There's a Movement Afoot - tracing the path of the Underground Railroad movement
American Visions, Feb, 1999 by Ann E. Eskridge, Sharon Fitzgerald
Standing upon a Kentucky plantation's field of tobacco stubble, Beverly Gray gazed across the shoreline at Ohio. She wondered how slaves who once tilled this ground had managed to endure the endless, backbreaking work, knowing that freedom was just across the river.
Gray's musings continued as she walked across the field and peered down a steep embankment into the murky Ohio River. In awe, she imagined fugitive slaves running by night through the woods, carefully climbing down the hillside, making their way to the river's edge. If they were fortunate, a boat awaited to ferry them across the water. Gray thought of the brave runaways who never made it to freedom, as well as of the many who did.
As an educator and a member of the Ohio Underground Railroad Association, Gray spends much of her free time investigating and documenting sites that may have significance in the Underground Railroad movement. She has been researching African-American history, and particularly the Underground Railroad, for the past 30 years.
"I live smack in the middle of an incredible history that's never been told," says Gray. Her research has taken her throughout Ohio, and sometimes, as with her trip to Kentucky, into the bordering South. "[I] wanted to see for myself what a slave saw on the banks looking across to freedom."
Gray's tendency to follow her instincts has been rewarded. On her way to the Ohio River, she spotted a plantation house, and something urged her to venture inside. The woman who owned the house graciously escorted her about. When they reached a particular bedroom, the owner mentioned, matter-of-factly, that it was from this room that "John Parker stole the baby."
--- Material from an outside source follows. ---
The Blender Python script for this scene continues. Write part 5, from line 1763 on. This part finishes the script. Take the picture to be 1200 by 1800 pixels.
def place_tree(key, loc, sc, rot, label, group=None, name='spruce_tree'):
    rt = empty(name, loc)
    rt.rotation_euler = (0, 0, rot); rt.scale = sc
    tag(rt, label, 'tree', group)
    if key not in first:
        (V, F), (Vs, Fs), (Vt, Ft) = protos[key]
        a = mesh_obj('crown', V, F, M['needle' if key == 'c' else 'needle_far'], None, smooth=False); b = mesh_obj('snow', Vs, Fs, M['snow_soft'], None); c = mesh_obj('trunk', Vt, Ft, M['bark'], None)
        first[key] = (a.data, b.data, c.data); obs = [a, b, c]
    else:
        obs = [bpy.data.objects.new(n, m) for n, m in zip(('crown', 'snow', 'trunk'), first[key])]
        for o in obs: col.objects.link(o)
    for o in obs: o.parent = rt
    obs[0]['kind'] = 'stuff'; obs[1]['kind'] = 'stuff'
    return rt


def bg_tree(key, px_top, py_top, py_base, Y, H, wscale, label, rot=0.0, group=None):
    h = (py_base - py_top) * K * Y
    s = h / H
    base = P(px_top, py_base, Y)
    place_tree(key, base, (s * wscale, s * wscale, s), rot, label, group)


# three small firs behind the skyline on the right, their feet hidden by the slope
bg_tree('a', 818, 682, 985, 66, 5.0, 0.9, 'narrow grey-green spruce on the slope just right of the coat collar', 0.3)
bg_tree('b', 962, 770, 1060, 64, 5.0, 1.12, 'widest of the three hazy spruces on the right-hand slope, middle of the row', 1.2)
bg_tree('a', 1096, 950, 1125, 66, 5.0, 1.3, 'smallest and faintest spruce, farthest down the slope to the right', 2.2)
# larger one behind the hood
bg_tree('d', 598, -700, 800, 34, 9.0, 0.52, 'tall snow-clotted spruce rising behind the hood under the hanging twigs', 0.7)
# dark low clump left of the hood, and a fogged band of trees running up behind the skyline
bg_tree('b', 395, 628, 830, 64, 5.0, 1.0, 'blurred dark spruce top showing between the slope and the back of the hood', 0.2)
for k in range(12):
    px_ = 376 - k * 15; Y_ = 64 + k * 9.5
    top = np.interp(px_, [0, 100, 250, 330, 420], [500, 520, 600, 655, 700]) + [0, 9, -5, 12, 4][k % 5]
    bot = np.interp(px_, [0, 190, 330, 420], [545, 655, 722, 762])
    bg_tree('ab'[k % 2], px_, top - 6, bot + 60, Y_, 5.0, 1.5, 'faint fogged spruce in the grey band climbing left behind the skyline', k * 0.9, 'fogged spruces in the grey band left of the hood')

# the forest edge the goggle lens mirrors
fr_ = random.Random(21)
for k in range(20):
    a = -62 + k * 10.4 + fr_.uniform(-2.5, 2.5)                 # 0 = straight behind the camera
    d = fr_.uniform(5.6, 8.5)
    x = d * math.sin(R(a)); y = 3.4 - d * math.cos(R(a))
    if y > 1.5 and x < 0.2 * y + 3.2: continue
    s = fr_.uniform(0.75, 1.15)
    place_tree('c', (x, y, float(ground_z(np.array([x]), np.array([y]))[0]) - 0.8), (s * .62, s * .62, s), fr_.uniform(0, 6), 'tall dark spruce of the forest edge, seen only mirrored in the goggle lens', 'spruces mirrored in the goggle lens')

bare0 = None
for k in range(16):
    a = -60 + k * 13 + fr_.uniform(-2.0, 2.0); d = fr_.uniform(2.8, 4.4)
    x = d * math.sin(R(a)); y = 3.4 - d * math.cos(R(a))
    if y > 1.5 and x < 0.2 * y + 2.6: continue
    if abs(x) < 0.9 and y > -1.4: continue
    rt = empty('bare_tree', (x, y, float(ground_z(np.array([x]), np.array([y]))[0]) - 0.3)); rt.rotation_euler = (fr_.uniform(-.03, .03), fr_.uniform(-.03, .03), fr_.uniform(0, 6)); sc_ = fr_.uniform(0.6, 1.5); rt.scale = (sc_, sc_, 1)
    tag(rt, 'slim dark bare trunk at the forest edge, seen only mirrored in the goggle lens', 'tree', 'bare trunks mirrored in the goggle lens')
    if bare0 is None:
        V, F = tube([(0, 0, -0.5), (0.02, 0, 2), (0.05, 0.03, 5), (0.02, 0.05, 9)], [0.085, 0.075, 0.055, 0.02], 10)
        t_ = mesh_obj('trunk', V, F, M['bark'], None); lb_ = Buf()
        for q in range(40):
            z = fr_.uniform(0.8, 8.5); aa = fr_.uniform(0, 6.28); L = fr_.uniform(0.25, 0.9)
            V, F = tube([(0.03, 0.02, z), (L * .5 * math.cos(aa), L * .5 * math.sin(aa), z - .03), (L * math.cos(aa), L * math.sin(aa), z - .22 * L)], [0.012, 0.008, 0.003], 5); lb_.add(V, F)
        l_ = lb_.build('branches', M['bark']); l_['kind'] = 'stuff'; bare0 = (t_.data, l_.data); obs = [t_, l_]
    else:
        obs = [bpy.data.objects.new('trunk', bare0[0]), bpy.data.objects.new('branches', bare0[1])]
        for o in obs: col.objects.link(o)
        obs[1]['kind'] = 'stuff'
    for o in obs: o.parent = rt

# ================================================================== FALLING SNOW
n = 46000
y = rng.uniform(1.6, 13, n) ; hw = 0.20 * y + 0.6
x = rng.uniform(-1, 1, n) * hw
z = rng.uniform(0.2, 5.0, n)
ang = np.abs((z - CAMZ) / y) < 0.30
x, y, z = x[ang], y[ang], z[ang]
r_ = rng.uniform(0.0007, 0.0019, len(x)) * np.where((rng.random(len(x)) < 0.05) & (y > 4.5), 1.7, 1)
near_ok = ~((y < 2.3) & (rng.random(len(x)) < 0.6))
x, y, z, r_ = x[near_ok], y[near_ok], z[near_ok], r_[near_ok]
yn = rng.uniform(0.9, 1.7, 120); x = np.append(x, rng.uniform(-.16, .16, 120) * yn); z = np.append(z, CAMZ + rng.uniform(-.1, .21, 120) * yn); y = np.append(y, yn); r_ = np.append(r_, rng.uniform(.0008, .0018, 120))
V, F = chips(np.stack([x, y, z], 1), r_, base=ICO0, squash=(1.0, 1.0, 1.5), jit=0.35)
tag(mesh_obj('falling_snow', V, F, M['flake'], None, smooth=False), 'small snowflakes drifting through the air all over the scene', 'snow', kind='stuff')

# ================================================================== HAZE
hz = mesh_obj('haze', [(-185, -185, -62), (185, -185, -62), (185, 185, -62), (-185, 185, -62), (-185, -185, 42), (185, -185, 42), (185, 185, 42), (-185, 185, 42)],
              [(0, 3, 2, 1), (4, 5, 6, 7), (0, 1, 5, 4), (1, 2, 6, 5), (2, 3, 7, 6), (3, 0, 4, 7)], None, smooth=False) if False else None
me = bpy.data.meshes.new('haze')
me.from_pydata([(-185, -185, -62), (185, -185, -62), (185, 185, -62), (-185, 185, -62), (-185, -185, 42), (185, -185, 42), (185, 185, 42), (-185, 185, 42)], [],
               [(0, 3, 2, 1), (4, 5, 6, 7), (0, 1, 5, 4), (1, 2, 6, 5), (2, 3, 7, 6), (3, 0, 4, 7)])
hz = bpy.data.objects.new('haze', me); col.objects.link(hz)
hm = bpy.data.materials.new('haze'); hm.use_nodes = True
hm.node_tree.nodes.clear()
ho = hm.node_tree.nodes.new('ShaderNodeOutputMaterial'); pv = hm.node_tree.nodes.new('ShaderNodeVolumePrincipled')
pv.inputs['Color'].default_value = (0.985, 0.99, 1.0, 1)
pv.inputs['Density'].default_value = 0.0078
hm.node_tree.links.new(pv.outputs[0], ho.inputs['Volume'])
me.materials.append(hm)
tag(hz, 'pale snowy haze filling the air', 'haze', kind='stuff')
To Gray, these words were chilling. A discovery like this one is not unusual for her, but each time, she is just as stunned by it. The story her hostess recounted was familiar to Ohio historians, but not as well-known by others.
At the narrative's center was John Parker, a fugitive slave who had escaped from Kentucky and settled in Ripley, Ohio. Once free, he became an inventor, industrialist and foundry owner. He was also an abolitionist and a conductor on the Underground Railroad.
One night, he was set to guide a husband and wife into the free state of Ohio but found them reluctant to escape. It seemed that their owner was keeping the couple's newborn child in his bedroom, knowing that the parents would not leave without their baby. As the story goes, Parker urged the man and woman to flee, promising to bring their baby to them.
"He crawled along the floor, went to the mistress' side of the bed and grabbed the baby," says Gray. "The master woke up and fired shots, but Parker and the baby were able to escape. He met the couple on the banks and spirited all of them to freedom in Ohio."
By identifying the achievements of men like Parker, as well as the sites of Underground Railroad stations, groups like the Ohio Underground Railroad Association are attempting to shed a clearer, more truthful light upon American slavery and upon the movement that fought against it. In 1998, the diligence of such groups, coupled with the dedicated scholarship and advocacy of historians and preservationists, prompted the U.S. Congress to pass a bill to support programs devoted to the Underground Railroad.
The political process began in 1990, when the National Park Service (NPS) received a congressional mandate to study the Underground Railroad and suggest how it could best be recognized. A committee was formed to review the possibilities.
For five years, experts in the fields of African-American and U.S. history worked with specialists in historic preservation to discuss the identification and protection of Underground Railroad sites and the development of interpretive and commemorative programs. Another goal was the development of a procedural blueprint for the management of important sites, routes and structures.
From a preliminary list of 380 locations, 42 met the exacting criteria established for national historic landmarks. This standard includes not only a site's "nationally significant association, but also a high state of historic preservation, or historic integrity," according to NPS. These potential landmarks, located in 23 states and districts across the United States, included the birthplace of Harriet Tubman in Bucktown, Md.; John Brown's farm in Lake Placid, N.Y.; and the home of John Parker in Ripley.
The committee submitted to Congress its detailed findings in 1995. Last year, the House of Representatives passed the National Underground Railroad Network to Freedom Act of 1998 (House Resolution 1635) by a 415-2 vote. A $500,000 annual budget has been designated for education and preservation efforts. On July 22 President Clinton signed the bill into law. Senate Bill 2070 assigned a $24-million five-year budget, special authorizations, and guidelines for the establishment of Underground Railroad cooperative educational and cultural programs.
"I think that the passage of the act provides national recognition to a movement that has too long been ignored," says historian John Fleming, who in January assumed the position of director of the National Underground Railroad Freedom Center in Cincinnati. "It brings national attention to the whole struggle for freedom, not only among African Americans, but among all freedom-loving people."